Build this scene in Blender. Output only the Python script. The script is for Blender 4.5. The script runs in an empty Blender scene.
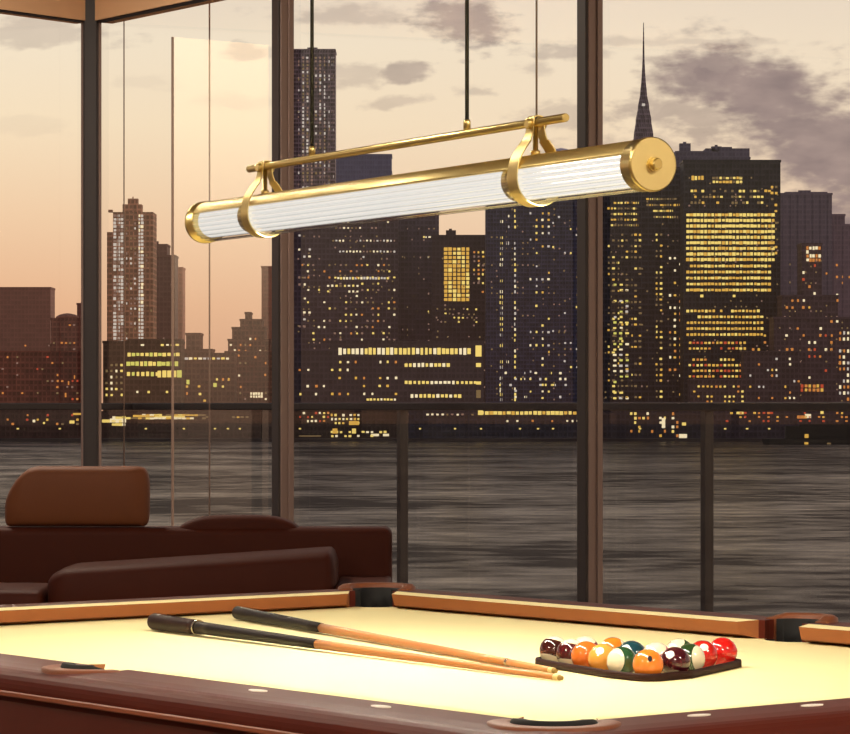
import bpy, bmesh, math, random
from math import sin, cos, pi, radians, atan2, sqrt, floor
from mathutils import Vector, Matrix

random.seed(7)
scn = bpy.context.scene
COL = scn.collection
F = 3000.0          # focal length in pixels of an 850 px wide frame
CZ = 1.283          # eye height
HY = 406.0          # image row of the horizon
CXP = 425.0

def P(px, py, d):
    """point at distance d seen in the direction of a pixel"""
    return Vector(((px - CXP) / F * d, d, CZ + (HY - py) / F * d))

def onz(px, py, z):
    d = (CZ - z) * F / (py - HY)
    return Vector(((px - CXP) / F * d, d, z))

def lin(r, g, b):
    f = lambda c: (c / 255 / 12.92) if c / 255 <= 0.04045 else ((c / 255 + 0.055) / 1.055) ** 2.4
    return (f(r), f(g), f(b), 1.0)

# ------------------------------------------------------------------ materials
def new_mat(name):
    m = bpy.data.materials.new(name)
    m.use_nodes = True
    nt = m.node_tree
    nt.nodes.clear()
    return m, nt, nt.nodes.new('ShaderNodeOutputMaterial')

def pbr(name, col, rough=0.5, metal=0.0, var=0.0, vscale=8.0, bump=0.0, bscale=60.0, coat=0.0, stretch=None, col2=None, spec=0.5, aniso=0.0):
    m, nt, out = new_mat(name)
    b = nt.nodes.new('ShaderNodeBsdfPrincipled')
    b.inputs['Base Color'].default_value = col
    b.inputs['Roughness'].default_value = rough
    b.inputs['Metallic'].default_value = metal
    b.inputs['Specular IOR Level'].default_value = spec
    b.inputs['Coat Weight'].default_value = coat
    b.inputs['Coat Roughness'].default_value = 0.12
    nt.links.new(b.outputs[0], out.inputs[0])
    tc = nt.nodes.new('ShaderNodeTexCoord')
    mp = nt.nodes.new('ShaderNodeMapping')
    if stretch: mp.inputs['Scale'].default_value = stretch
    nt.links.new(tc.outputs['Object'], mp.inputs['Vector'])
    if var or col2:
        n = nt.nodes.new('ShaderNodeTexNoise')
        n.inputs['Scale'].default_value = vscale
        n.inputs['Detail'].default_value = 5
        nt.links.new(mp.outputs[0], n.inputs['Vector'])
        mix = nt.nodes.new('ShaderNodeMix'); mix.data_type = 'RGBA'
        c2 = col2 or tuple(max(0, c * (1 - var)) for c in col[:3]) + (1,)
        c1 = col if col2 else tuple(min(1, c * (1 + var)) for c in col[:3]) + (1,)
        mix.inputs['A'].default_value = c1
        mix.inputs['B'].default_value = c2
        nt.links.new(n.outputs['Fac'], mix.inputs['Factor'])
        nt.links.new(mix.outputs['Result'], b.inputs['Base Color'])
    if bump:
        n2 = nt.nodes.new('ShaderNodeTexNoise')
        n2.inputs['Scale'].default_value = bscale
        n2.inputs['Detail'].default_value = 4
        nt.links.new(mp.outputs[0], n2.inputs['Vector'])
        bp = nt.nodes.new('ShaderNodeBump')
        bp.inputs['Strength'].default_value = bump
        bp.inputs['Distance'].default_value = 0.002
        nt.links.new(n2.outputs['Fac'], bp.inputs['Height'])
        nt.links.new(bp.outputs[0], b.inputs['Normal'])
    return m

def emit(name, col, s):
    m, nt, out = new_mat(name)
    e = nt.nodes.new('ShaderNodeEmission')
    e.inputs[0].default_value = col
    e.inputs[1].default_value = s
    nt.links.new(e.outputs[0], out.inputs[0])
    return m

def glass(name, tint, ior, rough=0.0, k=1.0):
    m, nt, out = new_mat(name)
    t = nt.nodes.new('ShaderNodeBsdfTransparent'); t.inputs[0].default_value = tint
    g = nt.nodes.new('ShaderNodeBsdfGlossy'); g.inputs['Roughness'].default_value = rough
    fr = nt.nodes.new('ShaderNodeFresnel'); fr.inputs[0].default_value = ior
    mu = nt.nodes.new('ShaderNodeMath'); mu.operation = 'MULTIPLY'; mu.use_clamp = True; mu.inputs[1].default_value = k
    ge = nt.nodes.new('ShaderNodeNewGeometry')
    fb = nt.nodes.new('ShaderNodeMath'); fb.operation = 'SUBTRACT'; fb.inputs[0].default_value = 1.0; nt.links.new(ge.outputs['Backfacing'], fb.inputs[1])
    ff = nt.nodes.new('ShaderNodeMath'); ff.operation = 'MULTIPLY'; nt.links.new(fr.outputs[0], ff.inputs[0]); nt.links.new(fb.outputs[0], ff.inputs[1])
    nt.links.new(ff.outputs[0], mu.inputs[0])
    mx = nt.nodes.new('ShaderNodeMixShader')
    nt.links.new(mu.outputs[0], mx.inputs[0])
    nt.links.new(t.outputs[0], mx.inputs[1]); nt.links.new(g.outputs[0], mx.inputs[2])
    nt.links.new(mx.outputs[0], out.inputs[0])
    return m

M = {}
M['brass'] = pbr('satin_brass', lin(246, 224, 156), 0.42, 1.0, bump=0.06, bscale=40, stretch=(2, 60, 60))
M['brass_bright'] = pbr('polished_brass', lin(246, 222, 148), 0.28, 1.0)
M['brass_dark'] = pbr('brass_joint', lin(120, 90, 40), 0.35, 1.0)
M['rod_black'] = pbr('black_rod', lin(48, 48, 46), 0.4, 0.3)
M['cord'] = pbr('clear_cord', lin(150, 132, 112), 0.5)
M['led'] = emit('led_light', (1.0, 0.965, 0.90, 1), 1.12)
M['ribbed_glass'] = glass('ribbed_glass', (0.97, 0.97, 0.96, 1), 2.1, 0.05, 1.5)
M['pane'] = glass('window_glass', (0.985, 0.98, 0.975, 1), 1.42, 0.0)
M['screen_glass'] = glass('screen_glass', (0.99, 0.985, 0.98, 1), 1.9, 0.0)
M['rail_glass'] = glass('balustrade_glass', (0.965, 0.965, 0.97, 1), 1.35, 0.0)
M['frame_dark'] = pbr('dark_bronze_frame', lin(50, 42, 43), 0.55, 0.1, var=0.12, vscale=3)
M['trim_and_lit_side'] = pbr('bronze_bead_and_lit_side', lin(142, 120, 114), 0.5, 0.1)
M['header'] = pbr('tan_plaster', lin(242, 200, 158), 0.8, var=0.05, vscale=2)
M['plaster'] = pbr('warm_plaster', lin(216, 202, 182), 0.85, var=0.05, vscale=2)
M['floor'] = pbr('dark_oak_floor', lin(66, 46, 36), 0.4, var=0.25, vscale=3, stretch=(1, 10, 1))
M['concrete'] = pbr('balcony_concrete', lin(90, 84, 80), 0.8, var=0.1)
M['rail_metal'] = pbr('railing_metal', lin(44, 36, 39), 0.5, 0.2)
M['pole_metal'] = pbr('grey_pole_metal', lin(168, 142, 130), 0.5, 0.2)
M['cloth'] = pbr('cream_baize', lin(246, 233, 178), 0.95, var=0.02, vscale=6, bump=0.15, bscale=900, spec=0.1)
M['cushion_face'] = pbr('tan_cushion_face', lin(150, 88, 44), 0.7, var=0.08, vscale=10)
M['wood'] = pbr('mahogany', lin(84, 34, 25), 0.45, var=0.15, vscale=5, spec=0.1)
M['lip_highlight'] = pbr('rail_lip_highlight', lin(140, 76, 50), 0.5, var=0.15, vscale=5)  # lighter tone paints the highlight on the rail's lower lip
M['wood_red'] = pbr('red_mahogany', lin(84, 27, 16), 0.4, var=0.2, vscale=6, stretch=(1, 9, 9), coat=0.2)
M['leather_pocket'] = pbr('brown_pocket_leather', lin(120, 66, 38), 0.5, bump=0.3, bscale=300)
M['black'] = pbr('black_lining', lin(14, 11, 11), 0.8)
M['pearl'] = pbr('pearl_inlay', lin(245, 238, 225), 0.3)
M['sofa'] = pbr('dark_brown_leather', lin(70, 29, 18), 0.62, var=0.12, vscale=5, bump=0.25, bscale=220, spec=0.15)
M['sofa_light'] = pbr('chestnut_leather', lin(114, 65, 37), 0.6, var=0.12, vscale=5, bump=0.25, bscale=220, spec=0.3)
M['cue_black'] = pbr('cue_black', lin(26, 18, 18), 0.5, spec=0.25)
M['cue_brown'] = pbr('cue_dark_brown', lin(42, 23, 20), 0.5, spec=0.25)
M['cue_wood'] = pbr('cue_maple', lin(212, 156, 88), 0.4, coat=0.3, col2=lin(176, 90, 40), vscale=3, stretch=(1, 12, 12))
M['cue_ferrule'] = pbr('cue_ferrule', lin(222, 196, 130), 0.4)
M['cue_tip'] = pbr('cue_tip', lin(150, 120, 60), 0.8)
M['steel'] = pbr('joint_steel', lin(190, 180, 165), 0.25, 1.0)
M['rack'] = pbr('dark_rack_wood', lin(44, 18, 14), 0.6, var=0.15, spec=0.2)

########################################

Required task: Emit the lines of the material exactly, from its first line to the line containing "return (f(r), f(g), f(b), 1.0)", inclusive; leave every picture out.

Written solution:
Build this scene in Blender. Output only the Python script. The script is for Blender 4.5. The script runs in an empty Blender scene.
import bpy, bmesh, math, random
from math import sin, cos, pi, radians, atan2, sqrt, floor
from mathutils import Vector, Matrix

random.seed(7)
scn = bpy.context.scene
COL = scn.collection
F = 3000.0          # focal length in pixels of an 850 px wide frame
CZ = 1.283          # eye height
HY = 406.0          # image row of the horizon
CXP = 425.0

def P(px, py, d):
    """point at distance d seen in the direction of a pixel"""
    return Vector(((px - CXP) / F * d, d, CZ + (HY - py) / F * d))

def onz(px, py, z):
    d = (CZ - z) * F / (py - HY)
    return Vector(((px - CXP) / F * d, d, z))

def lin(r, g, b):
    f = lambda c: (c / 255 / 12.92) if c / 255 <= 0.04045 else ((c / 255 + 0.055) / 1.055) ** 2.4
    return (f(r), f(g), f(b), 1.0)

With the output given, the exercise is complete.